The first time Graham Nash made me want to talk back to grown-ups was in the summer of 1977. 

I was 11 years old at the time and my hair was finally long enough to look amazing when paired with leather sandals, a braided belt, my grandfather’s Hai Karate cologne and a mood ring. I couldn’t believe how cool and downright sophisticated I looked the first time I caught a glimpse of myself fellating a red, white and blue Rocket Pop in the front window of Hartnett’s Five and Dime. The sun was blazing and it was early July and I was wearing mirrored sunglasses and a beaded headband and had the cool, damp stem of a freshly picked dandelion tucked behind my ear, the tantalizing combination of everything being precisely what I imagined the neo-nouveau masculinity movement of the time was all about.

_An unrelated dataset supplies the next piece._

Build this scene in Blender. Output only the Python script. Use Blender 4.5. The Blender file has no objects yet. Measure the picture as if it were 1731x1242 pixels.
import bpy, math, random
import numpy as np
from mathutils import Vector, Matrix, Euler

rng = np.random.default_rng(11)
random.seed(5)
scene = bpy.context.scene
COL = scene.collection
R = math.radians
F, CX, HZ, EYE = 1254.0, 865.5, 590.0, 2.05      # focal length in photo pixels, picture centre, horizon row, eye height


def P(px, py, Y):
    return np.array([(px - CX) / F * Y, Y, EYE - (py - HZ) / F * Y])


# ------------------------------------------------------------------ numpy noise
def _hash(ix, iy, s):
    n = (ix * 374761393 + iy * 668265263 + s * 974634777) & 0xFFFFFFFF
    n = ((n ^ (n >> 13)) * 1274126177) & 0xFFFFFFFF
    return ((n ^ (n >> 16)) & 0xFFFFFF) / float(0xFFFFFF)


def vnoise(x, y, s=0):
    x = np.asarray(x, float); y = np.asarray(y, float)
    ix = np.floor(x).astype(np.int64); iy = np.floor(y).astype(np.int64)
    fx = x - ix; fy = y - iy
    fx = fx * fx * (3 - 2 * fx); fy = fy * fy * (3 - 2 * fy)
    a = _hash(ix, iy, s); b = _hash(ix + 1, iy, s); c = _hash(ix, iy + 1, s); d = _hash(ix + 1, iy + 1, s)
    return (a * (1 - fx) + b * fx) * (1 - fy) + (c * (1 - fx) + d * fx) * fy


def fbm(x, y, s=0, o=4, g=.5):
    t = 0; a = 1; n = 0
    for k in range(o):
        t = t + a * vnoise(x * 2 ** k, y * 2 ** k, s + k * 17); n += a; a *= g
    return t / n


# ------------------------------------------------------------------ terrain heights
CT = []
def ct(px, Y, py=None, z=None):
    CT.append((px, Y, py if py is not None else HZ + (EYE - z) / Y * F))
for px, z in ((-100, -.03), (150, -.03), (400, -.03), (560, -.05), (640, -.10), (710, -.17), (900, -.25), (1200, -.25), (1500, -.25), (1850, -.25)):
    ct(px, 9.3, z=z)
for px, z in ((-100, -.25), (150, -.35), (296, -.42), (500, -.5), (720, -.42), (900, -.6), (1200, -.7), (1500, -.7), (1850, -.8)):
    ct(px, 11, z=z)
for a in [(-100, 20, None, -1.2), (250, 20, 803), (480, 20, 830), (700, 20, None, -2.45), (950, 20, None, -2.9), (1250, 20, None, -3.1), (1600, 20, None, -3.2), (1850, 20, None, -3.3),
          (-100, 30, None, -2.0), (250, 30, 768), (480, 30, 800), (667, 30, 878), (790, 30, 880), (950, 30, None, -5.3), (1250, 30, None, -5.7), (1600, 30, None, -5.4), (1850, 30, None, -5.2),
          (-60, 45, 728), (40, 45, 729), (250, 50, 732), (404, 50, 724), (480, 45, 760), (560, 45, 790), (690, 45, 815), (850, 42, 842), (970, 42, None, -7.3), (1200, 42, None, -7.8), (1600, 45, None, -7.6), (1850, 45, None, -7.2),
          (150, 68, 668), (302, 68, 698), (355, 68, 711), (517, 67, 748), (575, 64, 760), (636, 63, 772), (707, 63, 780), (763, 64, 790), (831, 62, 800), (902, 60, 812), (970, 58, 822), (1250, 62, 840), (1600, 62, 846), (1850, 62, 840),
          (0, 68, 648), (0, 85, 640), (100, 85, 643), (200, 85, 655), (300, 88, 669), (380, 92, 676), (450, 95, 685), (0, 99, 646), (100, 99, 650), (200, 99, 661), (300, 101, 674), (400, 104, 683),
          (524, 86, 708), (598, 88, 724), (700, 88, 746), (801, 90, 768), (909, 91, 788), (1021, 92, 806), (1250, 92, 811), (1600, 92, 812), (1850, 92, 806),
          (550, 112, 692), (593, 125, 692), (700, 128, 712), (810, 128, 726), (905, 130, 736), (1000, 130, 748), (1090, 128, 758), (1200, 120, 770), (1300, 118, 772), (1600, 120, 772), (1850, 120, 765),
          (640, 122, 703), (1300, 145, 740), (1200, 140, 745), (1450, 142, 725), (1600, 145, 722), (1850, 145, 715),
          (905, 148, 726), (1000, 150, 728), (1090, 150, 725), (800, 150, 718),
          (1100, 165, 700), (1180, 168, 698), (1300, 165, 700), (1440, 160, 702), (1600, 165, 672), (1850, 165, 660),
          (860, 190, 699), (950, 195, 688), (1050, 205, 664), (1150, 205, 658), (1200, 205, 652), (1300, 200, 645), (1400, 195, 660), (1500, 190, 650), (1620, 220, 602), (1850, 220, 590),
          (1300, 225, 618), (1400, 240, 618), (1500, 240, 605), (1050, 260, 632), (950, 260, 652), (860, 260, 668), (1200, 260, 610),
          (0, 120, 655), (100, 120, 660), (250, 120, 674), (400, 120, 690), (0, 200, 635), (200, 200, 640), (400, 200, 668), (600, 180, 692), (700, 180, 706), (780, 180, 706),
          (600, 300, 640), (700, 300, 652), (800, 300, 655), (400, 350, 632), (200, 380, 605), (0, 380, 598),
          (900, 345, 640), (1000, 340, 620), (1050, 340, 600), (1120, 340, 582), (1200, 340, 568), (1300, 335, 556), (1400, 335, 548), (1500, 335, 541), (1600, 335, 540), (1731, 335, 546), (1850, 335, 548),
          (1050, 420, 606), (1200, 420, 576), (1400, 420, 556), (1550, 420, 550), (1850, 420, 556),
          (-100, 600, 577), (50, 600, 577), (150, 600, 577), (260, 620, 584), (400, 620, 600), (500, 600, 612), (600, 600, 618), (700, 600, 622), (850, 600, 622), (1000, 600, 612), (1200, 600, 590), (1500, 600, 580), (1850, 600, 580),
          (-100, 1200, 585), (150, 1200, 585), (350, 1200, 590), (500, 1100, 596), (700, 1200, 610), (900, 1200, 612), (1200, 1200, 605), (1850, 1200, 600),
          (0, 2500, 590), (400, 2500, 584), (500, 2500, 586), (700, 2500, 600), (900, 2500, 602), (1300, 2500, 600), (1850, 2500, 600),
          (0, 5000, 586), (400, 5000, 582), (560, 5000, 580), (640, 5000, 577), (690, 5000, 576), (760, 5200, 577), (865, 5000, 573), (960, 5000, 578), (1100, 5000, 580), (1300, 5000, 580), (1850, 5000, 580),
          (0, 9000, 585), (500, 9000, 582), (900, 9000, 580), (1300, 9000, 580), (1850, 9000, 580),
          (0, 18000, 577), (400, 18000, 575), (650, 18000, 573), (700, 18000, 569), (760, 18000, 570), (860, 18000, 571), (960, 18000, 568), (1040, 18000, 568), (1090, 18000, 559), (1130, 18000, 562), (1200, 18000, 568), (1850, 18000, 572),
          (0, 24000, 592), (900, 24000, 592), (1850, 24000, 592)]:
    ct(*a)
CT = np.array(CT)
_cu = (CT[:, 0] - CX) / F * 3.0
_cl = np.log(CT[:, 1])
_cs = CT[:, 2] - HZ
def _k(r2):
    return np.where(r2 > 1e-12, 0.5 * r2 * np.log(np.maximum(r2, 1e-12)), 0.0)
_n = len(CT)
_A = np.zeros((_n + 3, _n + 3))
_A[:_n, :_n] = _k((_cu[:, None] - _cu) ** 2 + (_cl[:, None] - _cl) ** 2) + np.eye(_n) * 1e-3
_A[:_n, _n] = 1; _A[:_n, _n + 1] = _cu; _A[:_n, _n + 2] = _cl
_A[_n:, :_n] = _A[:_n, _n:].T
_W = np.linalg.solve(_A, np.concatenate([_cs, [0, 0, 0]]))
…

Having already successfully petitioned my grandmother for a fringed suede vest and a peace sign medallion the previous Easter, I figured that all I needed was a pair of mesh bikini briefs, a pierced ear and a Dexedrine addiction but I didn’t know how to get any of those things onto my Christmas list without cueing the Santa Claus at the mall to gingerly lift me off of his knee as if I were a sleeping beehive and take my mother aside for the purpose of suggesting that a series of prolonged beatings with a closed fist might be a more deserving and character building alternative to what I’d asked him for. 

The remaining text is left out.